Her pivotal use of the medium, along with found elements of commercial signage and text, bridged ideas from the Pop, Conceptual, and Minimalist movements. Focused on Chryssa’s output while she lived in New York from the late 1950s to the early 1970s, this exhibition presents major loans from American and European museums and collections. Chryssa & New York debuted at Dia Chelsea, New York, last spring and after the Houston venue will travel to Wrightwood 659, Chicago, in May 2024.

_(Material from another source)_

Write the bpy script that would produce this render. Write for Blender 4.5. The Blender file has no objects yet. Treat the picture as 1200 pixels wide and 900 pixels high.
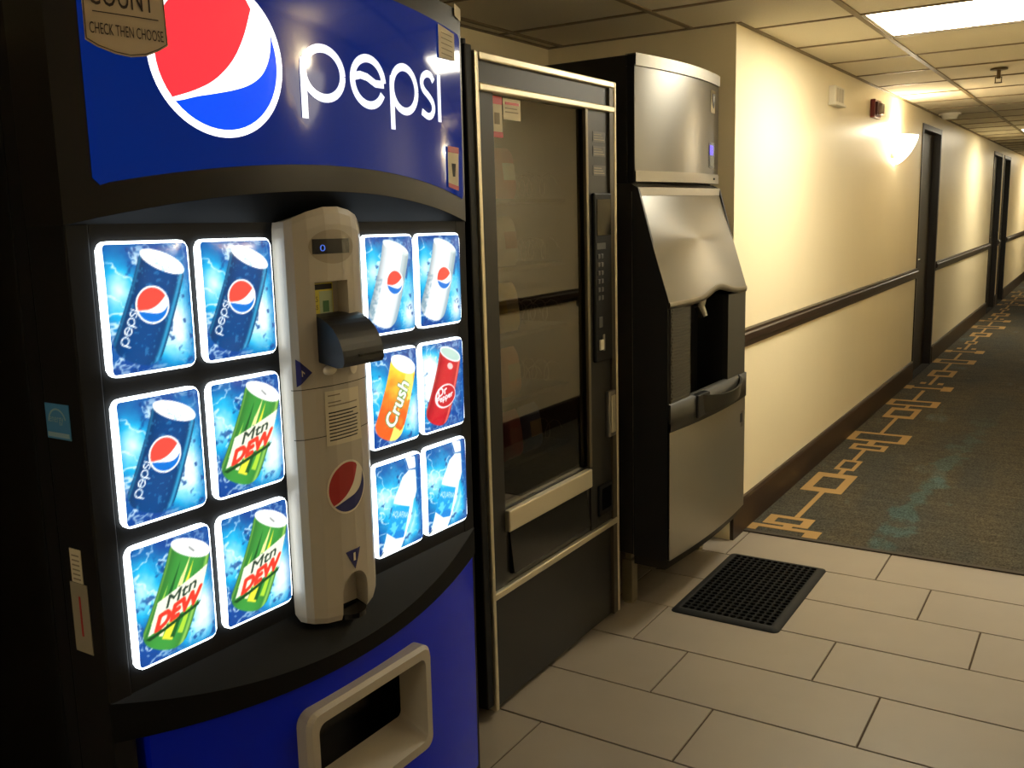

“We have thoroughly enjoyed curating this revelatory exhibition of Chryssa’s work with our colleagues at the Dia Art Foundation,” said Rebecca Rabinow, Director, The Menil Collection. “Dia and the Menil share a commitment to artists whose work emerged in the 1960s and ’70s, and our institutions have partnered on exhibitions of work by Joseph Beuys, Brice Marden, and Blinky Palermo. We are proud to now turn our joint focus to Chryssa.”

“Though celebrated in her time, Chryssa’s work is now rarely seen. The art on view represents her prescient use of neon and industrial processes in sculpture and demonstrates some of her key concerns: abstraction, language, and technical innovation,” said Jessica Morgan, Dia’s Nathalie De Gunzburg Director. “I am delighted that Dia and the Menil Collection, institutions with a rich history of collaboration, are mounting this important exhibition for audiences across the United States.”

Chryssa & New York calls attention to the artist’s deeply formal concerns as well as her critical interest in exploring post–World War II America. The centerpiece of the exhibition is the largescale work The Gates to Times Square 1964–66, considered Chryssa’s magnum opus.

Other key early works include the reductive Cycladic Books 1954–57, a series of plaster and clay reliefs that highlight her interest in the interplay of light and shadow. This abstract series nods to both commercial culture and historic Mediterranean art. John and Dominique de Menil were early champions of her work and saw the connection between their collection of ancient sculpture from the Cycladic islands and Chryssa’s Cycladic Books.

“Chryssa was a leader within avant-garde circles while she lived in New York,” said Michelle White, Senior Curator, The Menil Collection. “She was fascinated with the sparkling and textfilled space of Times Square and wanted her innovative body of work to capture the energy of this unique postwar environment. By radically bringing together actual materials from the square, including lights and letters, Chryssa’s art stands as an early example of work that takes commercial communication as its primary subject.”

The exhibition is accompanied by the first major publication about Chryssa in more than thirty years, edited by Sophia Larigakis and co-curators Megan Holly Witko and Michelle White.

About Chryssa
Chryssa was born in Athens in 1933. She studied art at the Académie de la Grande Chaumière, Paris, and the California School of Fine Art (now San Francisco Art Institute) before settling in New York in the late 1950s. Following her first solo exhibition at Betty Parsons Gallery, New York, in January 1961, Chryssa was the subject of a one-person show at the Solomon R. Guggenheim Museum, New York, in November of that same year. Her early work with neon technology remains at the forefront of light art. Chryssa’s work has been exhibited at the Museum of Modern Art, New York (1963); Documenta, Kassel, Germany (1968); the Whitney Museum of American Art, New York (1972); the Albright-Knox Art Gallery (now Buffalo AKG Art Museum), New York (1982); and Tate Modern, London (2015). She died in Athens in 2013.